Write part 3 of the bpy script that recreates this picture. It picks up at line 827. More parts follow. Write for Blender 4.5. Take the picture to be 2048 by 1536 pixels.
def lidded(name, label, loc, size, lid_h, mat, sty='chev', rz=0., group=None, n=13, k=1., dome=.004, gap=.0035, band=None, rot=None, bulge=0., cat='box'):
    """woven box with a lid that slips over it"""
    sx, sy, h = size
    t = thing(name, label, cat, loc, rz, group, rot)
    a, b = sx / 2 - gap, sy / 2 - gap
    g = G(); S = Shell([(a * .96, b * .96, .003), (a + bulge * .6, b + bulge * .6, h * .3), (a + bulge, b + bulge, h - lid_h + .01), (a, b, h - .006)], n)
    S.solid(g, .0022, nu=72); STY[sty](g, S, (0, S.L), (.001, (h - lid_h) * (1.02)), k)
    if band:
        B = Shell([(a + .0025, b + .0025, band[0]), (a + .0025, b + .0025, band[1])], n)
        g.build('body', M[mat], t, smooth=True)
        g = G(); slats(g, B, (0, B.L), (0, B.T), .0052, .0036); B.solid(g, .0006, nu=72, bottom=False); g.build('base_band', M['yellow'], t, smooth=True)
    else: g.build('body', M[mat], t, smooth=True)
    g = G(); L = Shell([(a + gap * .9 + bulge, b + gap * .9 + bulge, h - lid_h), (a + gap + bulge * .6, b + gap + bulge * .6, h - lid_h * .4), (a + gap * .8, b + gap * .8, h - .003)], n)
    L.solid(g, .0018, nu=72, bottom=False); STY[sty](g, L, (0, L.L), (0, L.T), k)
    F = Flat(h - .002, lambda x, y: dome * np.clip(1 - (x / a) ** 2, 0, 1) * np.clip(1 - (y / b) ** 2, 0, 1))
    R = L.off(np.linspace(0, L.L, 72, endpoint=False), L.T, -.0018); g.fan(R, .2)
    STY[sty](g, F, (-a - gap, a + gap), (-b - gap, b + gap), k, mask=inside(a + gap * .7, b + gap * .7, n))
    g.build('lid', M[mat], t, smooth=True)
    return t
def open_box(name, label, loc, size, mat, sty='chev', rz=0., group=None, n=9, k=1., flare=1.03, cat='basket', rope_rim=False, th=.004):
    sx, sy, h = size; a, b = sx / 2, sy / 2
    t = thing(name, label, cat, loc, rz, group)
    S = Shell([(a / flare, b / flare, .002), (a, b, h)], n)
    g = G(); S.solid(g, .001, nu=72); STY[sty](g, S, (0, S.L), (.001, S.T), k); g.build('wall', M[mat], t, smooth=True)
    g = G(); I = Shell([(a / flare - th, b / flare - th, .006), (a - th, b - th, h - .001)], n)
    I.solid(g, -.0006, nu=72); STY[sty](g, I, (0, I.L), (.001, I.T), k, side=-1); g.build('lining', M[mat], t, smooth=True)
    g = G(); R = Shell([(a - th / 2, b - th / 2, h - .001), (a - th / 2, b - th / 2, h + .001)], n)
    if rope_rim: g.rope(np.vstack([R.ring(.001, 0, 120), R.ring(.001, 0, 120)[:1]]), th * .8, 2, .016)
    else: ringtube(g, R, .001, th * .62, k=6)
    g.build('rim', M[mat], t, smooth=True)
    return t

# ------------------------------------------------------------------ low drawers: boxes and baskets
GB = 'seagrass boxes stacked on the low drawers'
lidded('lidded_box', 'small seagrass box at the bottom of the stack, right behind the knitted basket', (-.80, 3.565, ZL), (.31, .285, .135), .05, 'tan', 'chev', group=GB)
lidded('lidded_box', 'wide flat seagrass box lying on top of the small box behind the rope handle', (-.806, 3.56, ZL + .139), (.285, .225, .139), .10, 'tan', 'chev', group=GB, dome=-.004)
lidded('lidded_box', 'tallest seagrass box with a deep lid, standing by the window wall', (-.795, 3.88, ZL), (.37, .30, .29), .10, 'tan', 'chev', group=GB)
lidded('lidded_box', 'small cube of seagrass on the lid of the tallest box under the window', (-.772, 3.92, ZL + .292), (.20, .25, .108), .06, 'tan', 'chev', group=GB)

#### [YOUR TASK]
Copy all of the material word for word.

#### [REPLY TO THE TASK]
Write part 3 of the bpy script that recreates this picture. It picks up at line 827. More parts follow. Write for Blender 4.5. Take the picture to be 2048 by 1536 pixels.
def lidded(name, label, loc, size, lid_h, mat, sty='chev', rz=0., group=None, n=13, k=1., dome=.004, gap=.0035, band=None, rot=None, bulge=0., cat='box'):
    """woven box with a lid that slips over it"""
    sx, sy, h = size
    t = thing(name, label, cat, loc, rz, group, rot)
    a, b = sx / 2 - gap, sy / 2 - gap
    g = G(); S = Shell([(a * .96, b * .96, .003), (a + bulge * .6, b + bulge * .6, h * .3), (a + bulge, b + bulge, h - lid_h + .01), (a, b, h - .006)], n)
    S.solid(g, .0022, nu=72); STY[sty](g, S, (0, S.L), (.001, (h - lid_h) * (1.02)), k)
    if band:
        B = Shell([(a + .0025, b + .0025, band[0]), (a + .0025, b + .0025, band[1])], n)
        g.build('body', M[mat], t, smooth=True)
        g = G(); slats(g, B, (0, B.L), (0, B.T), .0052, .0036); B.solid(g, .0006, nu=72, bottom=False); g.build('base_band', M['yellow'], t, smooth=True)
    else: g.build('body', M[mat], t, smooth=True)
    g = G(); L = Shell([(a + gap * .9 + bulge, b + gap * .9 + bulge, h - lid_h), (a + gap + bulge * .6, b + gap + bulge * .6, h - lid_h * .4), (a + gap * .8, b + gap * .8, h - .003)], n)
    L.solid(g, .0018, nu=72, bottom=False); STY[sty](g, L, (0, L.L), (0, L.T), k)
    F = Flat(h - .002, lambda x, y: dome * np.clip(1 - (x / a) ** 2, 0, 1) * np.clip(1 - (y / b) ** 2, 0, 1))
    R = L.off(np.linspace(0, L.L, 72, endpoint=False), L.T, -.0018); g.fan(R, .2)
    STY[sty](g, F, (-a - gap, a + gap), (-b - gap, b + gap), k, mask=inside(a + gap * .7, b + gap * .7, n))
    g.build('lid', M[mat], t, smooth=True)
    return t
def open_box(name, label, loc, size, mat, sty='chev', rz=0., group=None, n=9, k=1., flare=1.03, cat='basket', rope_rim=False, th=.004):
    sx, sy, h = size; a, b = sx / 2, sy / 2
    t = thing(name, label, cat, loc, rz, group)
    S = Shell([(a / flare, b / flare, .002), (a, b, h)], n)
    g = G(); S.solid(g, .001, nu=72); STY[sty](g, S, (0, S.L), (.001, S.T), k); g.build('wall', M[mat], t, smooth=True)
    g = G(); I = Shell([(a / flare - th, b / flare - th, .006), (a - th, b - th, h - .001)], n)
    I.solid(g, -.0006, nu=72); STY[sty](g, I, (0, I.L), (.001, I.T), k, side=-1); g.build('lining', M[mat], t, smooth=True)
    g = G(); R = Shell([(a - th / 2, b - th / 2, h - .001), (a - th / 2, b - th / 2, h + .001)], n)
    if rope_rim: g.rope(np.vstack([R.ring(.001, 0, 120), R.ring(.001, 0, 120)[:1]]), th * .8, 2, .016)
    else: ringtube(g, R, .001, th * .62, k=6)
    g.build('rim', M[mat], t, smooth=True)
    return t

# ------------------------------------------------------------------ low drawers: boxes and baskets
GB = 'seagrass boxes stacked on the low drawers'
lidded('lidded_box', 'small seagrass box at the bottom of the stack, right behind the knitted basket', (-.80, 3.565, ZL), (.31, .285, .135), .05, 'tan', 'chev', group=GB)
lidded('lidded_box', 'wide flat seagrass box lying on top of the small box behind the rope handle', (-.806, 3.56, ZL + .139), (.285, .225, .139), .10, 'tan', 'chev', group=GB, dome=-.004)
lidded('lidded_box', 'tallest seagrass box with a deep lid, standing by the window wall', (-.795, 3.88, ZL), (.37, .30, .29), .10, 'tan', 'chev', group=GB)
lidded('lidded_box', 'small cube of seagrass on the lid of the tallest box under the window', (-.772, 3.92, ZL + .292), (.20, .25, .108), .06, 'tan', 'chev', group=GB)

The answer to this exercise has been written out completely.